3D scene scripts:
>> Begin
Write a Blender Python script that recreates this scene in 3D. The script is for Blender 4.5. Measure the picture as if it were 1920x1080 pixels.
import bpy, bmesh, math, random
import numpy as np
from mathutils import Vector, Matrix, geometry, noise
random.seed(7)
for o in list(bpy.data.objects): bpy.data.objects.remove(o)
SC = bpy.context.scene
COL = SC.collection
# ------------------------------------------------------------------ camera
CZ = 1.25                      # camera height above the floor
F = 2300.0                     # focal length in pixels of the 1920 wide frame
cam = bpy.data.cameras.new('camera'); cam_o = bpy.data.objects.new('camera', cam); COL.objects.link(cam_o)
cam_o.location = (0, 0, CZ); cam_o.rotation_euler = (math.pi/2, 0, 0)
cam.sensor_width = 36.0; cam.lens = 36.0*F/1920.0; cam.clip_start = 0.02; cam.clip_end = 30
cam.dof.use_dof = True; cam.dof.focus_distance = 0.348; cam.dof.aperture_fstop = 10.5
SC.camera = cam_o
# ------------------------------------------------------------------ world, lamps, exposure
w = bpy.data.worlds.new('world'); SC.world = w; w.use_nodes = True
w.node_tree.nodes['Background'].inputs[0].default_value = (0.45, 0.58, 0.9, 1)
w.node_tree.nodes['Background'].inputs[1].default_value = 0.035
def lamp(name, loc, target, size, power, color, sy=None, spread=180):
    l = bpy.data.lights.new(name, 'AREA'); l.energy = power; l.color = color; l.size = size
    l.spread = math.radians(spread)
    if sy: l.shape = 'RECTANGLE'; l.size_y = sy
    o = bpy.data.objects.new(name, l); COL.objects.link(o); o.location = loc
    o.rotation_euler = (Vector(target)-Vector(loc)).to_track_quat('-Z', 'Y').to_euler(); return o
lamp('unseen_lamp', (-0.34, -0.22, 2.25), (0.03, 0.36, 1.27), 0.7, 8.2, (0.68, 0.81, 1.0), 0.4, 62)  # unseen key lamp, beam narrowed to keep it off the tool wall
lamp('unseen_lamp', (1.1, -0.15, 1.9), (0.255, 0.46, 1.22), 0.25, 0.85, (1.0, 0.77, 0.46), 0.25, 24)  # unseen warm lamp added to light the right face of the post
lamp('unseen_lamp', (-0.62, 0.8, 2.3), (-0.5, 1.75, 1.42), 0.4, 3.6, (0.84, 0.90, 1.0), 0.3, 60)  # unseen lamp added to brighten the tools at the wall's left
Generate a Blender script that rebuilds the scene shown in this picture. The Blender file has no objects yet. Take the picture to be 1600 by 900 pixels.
>> End
The request >>
Reproduce the whole listing word for word.

Solution >>
Write a Blender Python script that recreates this scene in 3D. The script is for Blender 4.5. Measure the picture as if it were 1920x1080 pixels.
import bpy, bmesh, math, random
import numpy as np
from mathutils import Vector, Matrix, geometry, noise
random.seed(7)
for o in list(bpy.data.objects): bpy.data.objects.remove(o)
SC = bpy.context.scene
COL = SC.collection
# ------------------------------------------------------------------ camera
CZ = 1.25                      # camera height above the floor
F = 2300.0                     # focal length in pixels of the 1920 wide frame
cam = bpy.data.cameras.new('camera'); cam_o = bpy.data.objects.new('camera', cam); COL.objects.link(cam_o)
cam_o.location = (0, 0, CZ); cam_o.rotation_euler = (math.pi/2, 0, 0)
cam.sensor_width = 36.0; cam.lens = 36.0*F/1920.0; cam.clip_start = 0.02; cam.clip_end = 30
cam.dof.use_dof = True; cam.dof.focus_distance = 0.348; cam.dof.aperture_fstop = 10.5
SC.camera = cam_o
# ------------------------------------------------------------------ world, lamps, exposure
w = bpy.data.worlds.new('world'); SC.world = w; w.use_nodes = True
w.node_tree.nodes['Background'].inputs[0].default_value = (0.45, 0.58, 0.9, 1)
w.node_tree.nodes['Background'].inputs[1].default_value = 0.035
def lamp(name, loc, target, size, power, color, sy=None, spread=180):
    l = bpy.data.lights.new(name, 'AREA'); l.energy = power; l.color = color; l.size = size
    l.spread = math.radians(spread)
    if sy: l.shape = 'RECTANGLE'; l.size_y = sy
    o = bpy.data.objects.new(name, l); COL.objects.link(o); o.location = loc
    o.rotation_euler = (Vector(target)-Vector(loc)).to_track_quat('-Z', 'Y').to_euler(); return o
lamp('unseen_lamp', (-0.34, -0.22, 2.25), (0.03, 0.36, 1.27), 0.7, 8.2, (0.68, 0.81, 1.0), 0.4, 62)  # unseen key lamp, beam narrowed to keep it off the tool wall
lamp('unseen_lamp', (1.1, -0.15, 1.9), (0.255, 0.46, 1.22), 0.25, 0.85, (1.0, 0.77, 0.46), 0.25, 24)  # unseen warm lamp added to light the right face of the post
lamp('unseen_lamp', (-0.62, 0.8, 2.3), (-0.5, 1.75, 1.42), 0.4, 3.6, (0.84, 0.90, 1.0), 0.3, 60)  # unseen lamp added to brighten the tools at the wall's left
Generate a Blender script that rebuilds the scene shown in this picture. The Blender file has no objects yet. Take the picture to be 1600 by 900 pixels.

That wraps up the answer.